In two days of hearings, her lawyers said printing the "personal and sensitive" letter was a "triple-barrelled" assault on "her private life, her family life and her correspondence" and plainly breached her privacy.

The paper argued the duchess always intended the letter's contents to become public and it formed part of a media strategy, pointing out she had admitted in court papers discussing it with her communications secretary.

Ms Markle's lawyers said the "deeply personal" five-page letter was intended for her father alone.

In his ruling, Judge Warby said: “It was, in short, a personal and private letter. The majority of what was published was about the claimant’s own behaviour, her feelings of anguish about her father’s behaviour – as she saw it – and the resulting rift between them."

The Mail, which published extracts in February 2019, said it did so to allow Mr Markle to respond to comments made by his daughter's anonymous friends.

"For the most part they did not serve that purpose at all," Mr Warby said. "Taken as a whole the disclosures were manifestly excessive and hence unlawful. There is no prospect that a different judgment would be reached after a trial."

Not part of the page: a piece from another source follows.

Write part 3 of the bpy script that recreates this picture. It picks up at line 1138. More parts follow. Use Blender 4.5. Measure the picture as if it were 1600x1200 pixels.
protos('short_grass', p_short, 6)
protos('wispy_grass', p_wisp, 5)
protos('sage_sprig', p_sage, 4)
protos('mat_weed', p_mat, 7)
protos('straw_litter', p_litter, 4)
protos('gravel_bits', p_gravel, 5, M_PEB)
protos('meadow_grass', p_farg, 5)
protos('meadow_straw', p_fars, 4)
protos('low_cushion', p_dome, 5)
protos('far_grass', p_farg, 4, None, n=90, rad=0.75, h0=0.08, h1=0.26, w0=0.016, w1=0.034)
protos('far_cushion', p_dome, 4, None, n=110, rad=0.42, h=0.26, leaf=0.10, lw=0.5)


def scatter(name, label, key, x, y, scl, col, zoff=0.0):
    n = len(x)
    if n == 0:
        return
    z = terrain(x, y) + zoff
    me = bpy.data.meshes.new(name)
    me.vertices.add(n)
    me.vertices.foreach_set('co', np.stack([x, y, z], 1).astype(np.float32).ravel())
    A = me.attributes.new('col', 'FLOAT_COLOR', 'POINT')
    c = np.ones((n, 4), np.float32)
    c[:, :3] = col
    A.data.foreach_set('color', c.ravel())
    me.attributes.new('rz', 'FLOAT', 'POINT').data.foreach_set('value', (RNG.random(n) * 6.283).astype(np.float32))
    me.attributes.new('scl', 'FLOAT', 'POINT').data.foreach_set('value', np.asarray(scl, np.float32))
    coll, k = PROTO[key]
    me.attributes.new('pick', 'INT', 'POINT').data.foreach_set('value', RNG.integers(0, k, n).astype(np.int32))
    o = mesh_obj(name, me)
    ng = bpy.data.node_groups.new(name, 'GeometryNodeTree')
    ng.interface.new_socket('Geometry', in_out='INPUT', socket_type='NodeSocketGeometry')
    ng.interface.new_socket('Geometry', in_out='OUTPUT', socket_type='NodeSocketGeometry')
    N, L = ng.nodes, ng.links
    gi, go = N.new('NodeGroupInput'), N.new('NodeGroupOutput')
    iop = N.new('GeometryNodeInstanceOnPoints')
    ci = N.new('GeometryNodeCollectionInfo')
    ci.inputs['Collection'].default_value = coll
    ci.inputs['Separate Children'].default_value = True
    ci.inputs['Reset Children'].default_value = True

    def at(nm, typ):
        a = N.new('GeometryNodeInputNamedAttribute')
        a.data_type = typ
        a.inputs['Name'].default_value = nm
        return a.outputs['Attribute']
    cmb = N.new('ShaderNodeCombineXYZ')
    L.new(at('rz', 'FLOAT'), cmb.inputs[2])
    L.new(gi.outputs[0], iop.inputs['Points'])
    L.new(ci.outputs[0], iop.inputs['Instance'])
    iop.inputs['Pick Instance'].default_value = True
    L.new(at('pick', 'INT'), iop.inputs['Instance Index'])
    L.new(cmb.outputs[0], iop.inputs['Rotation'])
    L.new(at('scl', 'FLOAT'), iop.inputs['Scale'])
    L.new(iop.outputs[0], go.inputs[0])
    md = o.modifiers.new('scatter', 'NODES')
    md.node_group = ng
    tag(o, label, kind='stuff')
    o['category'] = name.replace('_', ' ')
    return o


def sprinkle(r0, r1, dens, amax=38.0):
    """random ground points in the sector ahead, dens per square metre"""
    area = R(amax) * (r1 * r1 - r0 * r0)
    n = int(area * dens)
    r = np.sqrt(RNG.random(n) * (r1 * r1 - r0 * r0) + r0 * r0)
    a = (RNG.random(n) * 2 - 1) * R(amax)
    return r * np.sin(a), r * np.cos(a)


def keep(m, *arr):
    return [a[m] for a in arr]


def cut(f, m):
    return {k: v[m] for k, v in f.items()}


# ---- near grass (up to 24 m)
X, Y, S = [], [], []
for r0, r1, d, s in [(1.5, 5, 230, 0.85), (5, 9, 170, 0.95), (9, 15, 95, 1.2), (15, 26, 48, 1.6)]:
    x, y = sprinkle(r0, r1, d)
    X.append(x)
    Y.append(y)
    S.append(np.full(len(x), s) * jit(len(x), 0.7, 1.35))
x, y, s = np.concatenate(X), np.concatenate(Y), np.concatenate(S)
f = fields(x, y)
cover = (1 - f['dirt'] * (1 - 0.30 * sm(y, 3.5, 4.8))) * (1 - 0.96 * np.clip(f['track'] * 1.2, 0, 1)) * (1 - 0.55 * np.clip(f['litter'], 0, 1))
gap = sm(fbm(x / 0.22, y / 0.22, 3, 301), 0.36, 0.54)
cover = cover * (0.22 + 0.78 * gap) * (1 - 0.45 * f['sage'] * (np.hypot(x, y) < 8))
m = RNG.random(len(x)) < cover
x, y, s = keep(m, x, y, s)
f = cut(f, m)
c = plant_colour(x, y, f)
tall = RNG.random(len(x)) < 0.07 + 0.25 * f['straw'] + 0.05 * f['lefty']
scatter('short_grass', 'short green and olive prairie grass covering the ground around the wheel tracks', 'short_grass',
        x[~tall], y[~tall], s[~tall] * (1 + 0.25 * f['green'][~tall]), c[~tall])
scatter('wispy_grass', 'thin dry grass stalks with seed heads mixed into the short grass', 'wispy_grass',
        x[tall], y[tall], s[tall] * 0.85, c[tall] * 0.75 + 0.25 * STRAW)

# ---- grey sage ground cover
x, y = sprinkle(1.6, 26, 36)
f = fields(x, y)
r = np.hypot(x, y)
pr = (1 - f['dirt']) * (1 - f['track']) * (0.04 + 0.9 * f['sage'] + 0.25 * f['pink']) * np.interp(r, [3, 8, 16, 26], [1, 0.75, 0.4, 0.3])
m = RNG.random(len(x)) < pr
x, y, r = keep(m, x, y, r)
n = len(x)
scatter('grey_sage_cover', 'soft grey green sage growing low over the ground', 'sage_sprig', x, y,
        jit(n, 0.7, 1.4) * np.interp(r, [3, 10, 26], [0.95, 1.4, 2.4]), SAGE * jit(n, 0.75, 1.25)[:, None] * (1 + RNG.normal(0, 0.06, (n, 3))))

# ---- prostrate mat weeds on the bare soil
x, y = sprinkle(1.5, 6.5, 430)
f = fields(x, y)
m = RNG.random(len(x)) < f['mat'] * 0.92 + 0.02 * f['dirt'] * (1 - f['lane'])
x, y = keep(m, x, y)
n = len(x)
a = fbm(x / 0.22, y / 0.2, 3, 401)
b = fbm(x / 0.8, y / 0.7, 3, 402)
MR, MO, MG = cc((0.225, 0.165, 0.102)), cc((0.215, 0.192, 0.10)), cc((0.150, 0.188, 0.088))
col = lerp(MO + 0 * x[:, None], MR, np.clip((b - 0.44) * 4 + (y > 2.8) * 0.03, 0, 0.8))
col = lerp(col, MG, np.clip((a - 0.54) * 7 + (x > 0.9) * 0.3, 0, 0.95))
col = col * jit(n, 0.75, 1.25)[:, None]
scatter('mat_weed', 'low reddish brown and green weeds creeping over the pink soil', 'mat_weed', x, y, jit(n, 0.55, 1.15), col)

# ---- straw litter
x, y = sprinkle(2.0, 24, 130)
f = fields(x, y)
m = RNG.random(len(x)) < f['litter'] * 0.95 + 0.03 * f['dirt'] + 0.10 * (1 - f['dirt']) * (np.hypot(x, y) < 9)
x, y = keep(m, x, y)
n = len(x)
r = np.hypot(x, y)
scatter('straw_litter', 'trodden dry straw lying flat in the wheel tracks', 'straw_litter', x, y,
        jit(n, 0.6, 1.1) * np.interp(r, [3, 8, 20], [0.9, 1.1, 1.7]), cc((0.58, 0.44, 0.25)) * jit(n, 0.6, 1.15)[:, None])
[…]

A statement from The Mail on Sunday said: "We are very surprised by today's summary judgment and disappointed at being denied the chance to have all the evidence heard and tested in open court at a full trial.

"We are carefully considering the judgment's contents and will decide in due course whether to lodge an appeal."

Mr Warby said there would be a further hearing in March to decide "the next steps" in the legal action.

The trial was due to start in January but was delayed until late 2021 at Meghan's request last year because of a confidential reason.

In early 2020, Ms Markle and Harry announced they were quitting royal duties and moving to North America, citing what they said were the unbearable intrusions and racist attitudes of the British media. They recently bought a house in Santa Barbara, California.